Tell me what you like, what you hate, what needs polish, or anything else that comes to mind.
Try Signcrafting
- You'll be given 2 random starting abilities (guns), so just refresh the page if you didn't like the ones you got.
- Run around and open chests to pick up Signs; you also get a Sign at the end of each level.
- Press Tab to open or close your signcrafting UI and click with the mouse to move Signs around.
Known issues:
- It's hard to tell which Signs are "newly picked up" vs which you already had. Ideas welcome!
- Not all Signs have Action modes right now - I still have a few more bullets and whatnot to dream up.
- Tooltips will say "X damage per level" but you can't level up Signs right now (still figuring out if that should still be a thing).
- Right now you always use the "angular" view for the signcrafting tree, but some people like the linear tree better - I will add a toggle in future probably.
Wild Future Ideas
I've got plenty more to experiment with, so watch this space!
- Try out more ability types, which should all be customizable via Signs too:
- adding event-based skills back in, like "trigger this Sign when I get damaged"
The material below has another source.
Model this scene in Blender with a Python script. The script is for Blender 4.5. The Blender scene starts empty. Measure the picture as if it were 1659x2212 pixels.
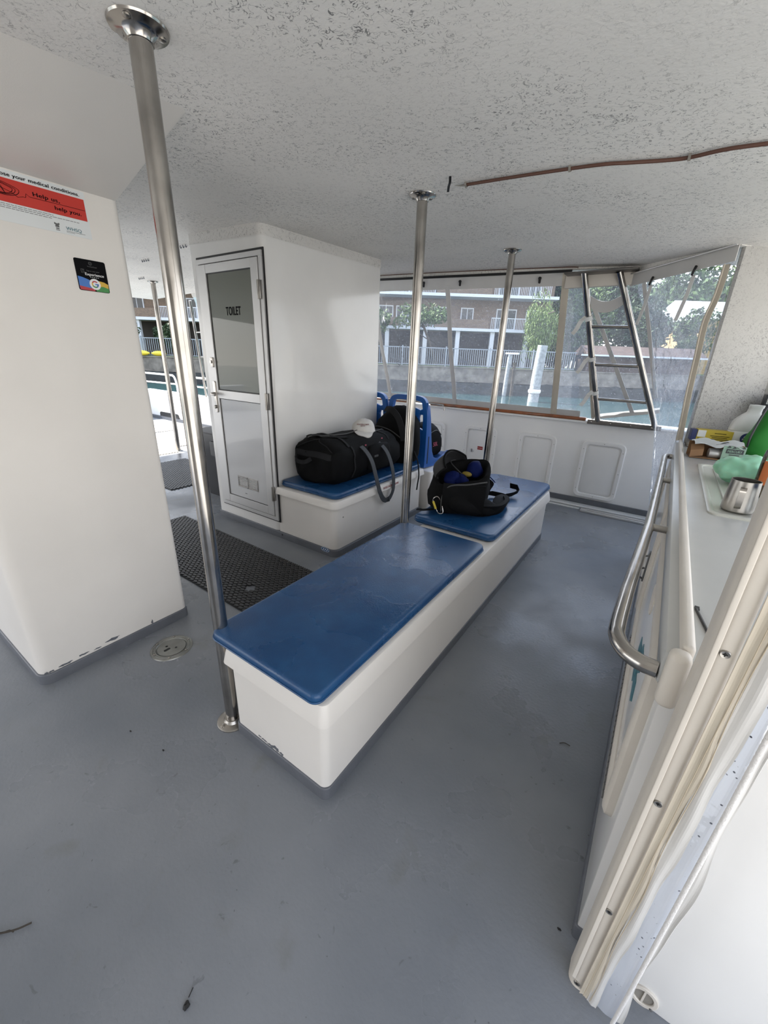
import bpy, bmesh, math, random
from mathutils import Vector, Matrix, noise as mnoise
random.seed(7)
S = bpy.context.scene
COL = S.collection
PI = math.pi

# ------------------------------------------------------------------ camera
cam_d = bpy.data.cameras.new('camera')
cam_d.sensor_fit = 'HORIZONTAL'; cam_d.sensor_width = 36.0
cam_d.lens = 865.0/1659.0*36.0
cam_d.clip_start = .02; cam_d.clip_end = 600
camo = bpy.data.objects.new('camera', cam_d); COL.objects.link(camo)
EYE = Vector((0, 0, 1.42))
# world axes expressed in (right, down, forward) camera axes
ax_d = Vector((750-829.5, 3351-1106, 865)).normalized()
ax_b = Vector((1465-829.5, 795-1106, 865)); ax_b = (ax_b-ax_d*ax_b.dot(ax_d)).normalized()
ax_u = -ax_d; ax_r = ax_b.cross(ax_u)
camo.matrix_world = Matrix(((ax_r.x, -ax_r.y, -ax_r.z, EYE.x), (ax_b.x, -ax_b.y, -ax_b.z, EYE.y),
                            (ax_u.x, -ax_u.y, -ax_u.z, EYE.z), (0, 0, 0, 1)))
S.camera = camo

# ------------------------------------------------------------------ world, sun, exposure
S.view_settings.view_transform = 'Standard'; S.view_settings.look = 'None'
S.view_settings.gamma = 1.0; S.view_settings.use_curve_mapping = False
S.view_settings.exposure = 1.15
w = bpy.data.worlds.new('sky'); S.world = w; w.use_nodes = True
wn = w.node_tree; wn.nodes.clear()
wo = wn.nodes.new('ShaderNodeOutputWorld'); wb = wn.nodes.new('ShaderNodeBackground')
tc = wn.nodes.new('ShaderNodeTexCoord'); sx = wn.nodes.new('ShaderNodeSeparateXYZ')
cr = wn.nodes.new('ShaderNodeValToRGB')
cr.color_ramp.elements[0].position = 0.0; cr.color_ramp.elements[0].color = (1, .975, .93, 1)
cr.color_ramp.elements[1].position = .7; cr.color_ramp.elements[1].color = (.60, .74, 1, 1)
wn.links.new(tc.outputs['Generated'], sx.inputs[0]); wn.links.new(sx.outputs['Z'], cr.inputs[0])
wn.links.new(cr.outputs[0], wb.inputs['Color']); wb.inputs['Strength'].default_value = 1.4
wn.links.new(wb.outputs[0], wo.inputs[0])
sd = bpy.data.lights.new('sun', 'SUN'); sd.energy = 9.5; sd.angle = math.radians(.6); sd.color = (1, .95, .87)
so = bpy.data.objects.new('sun', sd); COL.objects.link(so)
so.rotation_euler = Vector((-.90, -.15, 1.0)).to_track_quat('Z', 'Y').to_euler()
so.location = (-20, -4, 20)

# ------------------------------------------------------------------ materials
def mat(name, col=(.8, .8, .8), rough=.5, metal=0, spec=.5, bump=0, bscale=200, var=0, vscale=6, rvar=0, coat=0):
    m = bpy.data.materials.new(name); m.use_nodes = True
    nt = m.node_tree; b = nt.nodes['Principled BSDF']
    b.inputs['Base Color'].default_value = (*col, 1); b.inputs['Roughness'].default_value = rough
    b.inputs['Metallic'].default_value = metal; b.inputs['Specular IOR Level'].default_value = spec
    if coat: b.inputs['Coat Weight'].default_value = coat; b.inputs['Coat Roughness'].default_value = .08
    g = nt.nodes.new('ShaderNodeTexCoord')
    if var or rvar:
        n = nt.nodes.new('ShaderNodeTexNoise'); n.inputs['Scale'].default_value = vscale; n.inputs['Detail'].default_value = 6
        nt.links.new(g.outputs['Object'], n.inputs['Vector'])
        if var:
            mr = nt.nodes.new('ShaderNodeMapRange'); mr.inputs[1].default_value = .3; mr.inputs[2].default_value = .7
            mr.inputs[3].default_value = 1-var; mr.inputs[4].default_value = 1+var*.6
            nt.links.new(n.outputs['Fac'], mr.inputs[0])
            mx = nt.nodes.new('ShaderNodeVectorMath'); mx.operation = 'SCALE'; mx.inputs[0].default_value = col
            nt.links.new(mr.outputs[0], mx.inputs['Scale']); nt.links.new(mx.outputs[0], b.inputs['Base Color'])
        if rvar:
            mr = nt.nodes.new('ShaderNodeMapRange'); mr.inputs[1].default_value = .35; mr.inputs[2].default_value = .65
            mr.inputs[3].default_value = max(.02, rough-rvar); mr.inputs[4].default_value = rough+rvar
            nt.links.new(n.outputs['Fac'], mr.inputs[0]); nt.links.new(mr.outputs[0], b.inputs['Roughness'])
    if bump:
        n2 = nt.nodes.new('ShaderNodeTexNoise'); n2.inputs['Scale'].default_value = bscale; n2.inputs['Detail'].default_value = 3
        bp = nt.nodes.new('ShaderNodeBump'); bp.inputs['Strength'].default_value = bump; bp.inputs['Distance'].default_value = .002
        nt.links.new(g.outputs['Object'], n2.inputs['Vector']); nt.links.new(n2.outputs['Fac'], bp.inputs['Height'])
        nt.links.new(bp.outputs[0], b.inputs['Normal'])
    return m

def add_node(nt, kind, **kw):
    n = nt.nodes.new(kind)
    for k, v in kw.items(): setattr(n, k, v)
    return n
def ramp(nt, src, p0, p1, c0=(0, 0, 0, 1), c1=(1, 1, 1, 1)):
    r = nt.nodes.new('ShaderNodeValToRGB'); r.color_ramp.elements[0].position = p0; r.color_ramp.elements[1].position = p1
    r.color_ramp.elements[0].color = c0; r.color_ramp.elements[1].color = c1
    nt.links.new(src, r.inputs[0]); return r
def mixc(nt, fac, a, b):
    m = nt.nodes.new('ShaderNodeMix'); m.data_type = 'RGBA'
    nt.links.new(fac, m.inputs['Factor'])
    for i, v in ((6, a), (7, b)):
        if isinstance(v, tuple): m.inputs[i].default_value = (*v, 1)
        else: nt.links.new(v, m.inputs[i])
    return m.outputs[2]

def speckled(name, base, ink, scale=38, width=.012, dens=.5, rough=.6, squash=(1, 1, 1)):
    """off-white paint with short dark squiggly fibres in patches"""
    m = mat(name, base, rough); nt = m.node_tree; b = nt.nodes['Principled BSDF']
    g = add_node(nt, 'ShaderNodeTexCoord'); mp = add_node(nt, 'ShaderNodeMapping'); mp.inputs['Scale'].default_value = squash
    nt.links.new(g.outputs['Object'], mp.inputs[0])
    n = add_node(nt, 'ShaderNodeTexNoise'); n.inputs['Scale'].default_value = scale; n.inputs['Detail'].default_value = 2
    n.inputs['Distortion'].default_value = 1.2
    nt.links.new(mp.outputs[0], n.inputs['Vector'])
    d = add_node(nt, 'ShaderNodeMath', operation='SUBTRACT'); d.inputs[1].default_value = .5
    a = add_node(nt, 'ShaderNodeMath', operation='ABSOLUTE')
    nt.links.new(n.outputs['Fac'], d.inputs[0]); nt.links.new(d.outputs[0], a.inputs[0])
    line = ramp(nt, a.outputs[0], width*.4, width, (1, 1, 1, 1), (0, 0, 0, 1))
    n2 = add_node(nt, 'ShaderNodeTexNoise'); n2.inputs['Scale'].default_value = scale*1.1; n2.inputs['Detail'].default_value = 1
    nt.links.new(g.outputs['Object'], n2.inputs['Vector'])
    r2 = ramp(nt, n2.outputs['Fac'], dens, dens+.06)
    n3 = add_node(nt, 'ShaderNodeTexNoise'); n3.inputs['Scale'].default_value = 2.3; n3.inputs['Detail'].default_value = 3
    nt.links.new(g.outputs['Object'], n3.inputs['Vector'])
    r3 = ramp(nt, n3.outputs['Fac'], .36, .62, (.25, .25, .25, 1))
    m1 = add_node(nt, 'ShaderNodeMath', operation='MULTIPLY'); m2 = add_node(nt, 'ShaderNodeMath', operation='MULTIPLY')
    nt.links.new(line.outputs[0], m1.inputs[0]); nt.links.new(r2.outputs[0], m1.inputs[1])
    nt.links.new(m1.outputs[0], m2.inputs[0]); nt.links.new(r3.outputs[0], m2.inputs[1])
    n4 = add_node(nt, 'ShaderNodeTexNoise'); n4.inputs['Scale'].default_value = 1.6; n4.inputs['Detail'].default_value = 4
    nt.links.new(g.outputs['Object'], n4.inputs['Vector'])
    c = mixc(nt, ramp(nt, n4.outputs['Fac'], .35, .65).outputs[0], tuple(v*.93 for v in base), base)
    c = mixc(nt, m2.outputs[0], c, ink)
    nt.links.new(c, b.inputs['Base Color'])
    bp = add_node(nt, 'ShaderNodeBump'); bp.inputs['Strength'].default_value = .35; bp.inputs['Distance'].default_value = .004
    n5 = add_node(nt, 'ShaderNodeTexNoise'); n5.inputs['Scale'].default_value = 90; n5.inputs['Detail'].default_value = 3
    nt.links.new(g.outputs['Object'], n5.inputs['Vector'])
    nt.links.new(n5.outputs['Fac'], bp.inputs['Height']); nt.links.new(bp.outputs[0], b.inputs['Normal'])
    return m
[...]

- mobility skills like dash/teleport/grappling hook/jump pack that trigger Signs
- drones, turrets, mines and other skills that trigger action Signs for you
- melee attacks - Signs which are focused on close range high risk, high reward gameplay
- Try out Signs having a third "Passive" mode, like traditional roguelike perks, because why not triple my workload?
- What if you could trigger an ability from another ability? And other totally insane other ideas that just might be fun. 5
It was kinda like Noita's wandcrafting, but more flexible and maybe a little less obtuse?
Compared to Noita, you put projectile perks before modifier perks (that made more sense to me), perks had levels (like Risk of Rain) so you could split and combine them to control the strength of their effects, you could trigger perks when you get damaged/healed/etc, there was no draw pile or shuffle or discard or wrapping mechanics, and instead of mana you have ammo.
But you know, still pretty clearly Noita-inspired.
Dangerous Signs, Signs of Danger, geddit? I know, I know puns are the lowest form of humour (if you don't think of them first).
Well, ex-Noita players understood it immediately, of course. But I want the game to be approachable for new players too.
The game did playtest a whole lot better when projectile and modifier Signs automatically got applied to the current gun - but bypassing the whole ability customization system is hardly a fix.
Programmer-gamer friends: ever notice how a skill tree looks kinda like an abstract syntax tree? Yeah.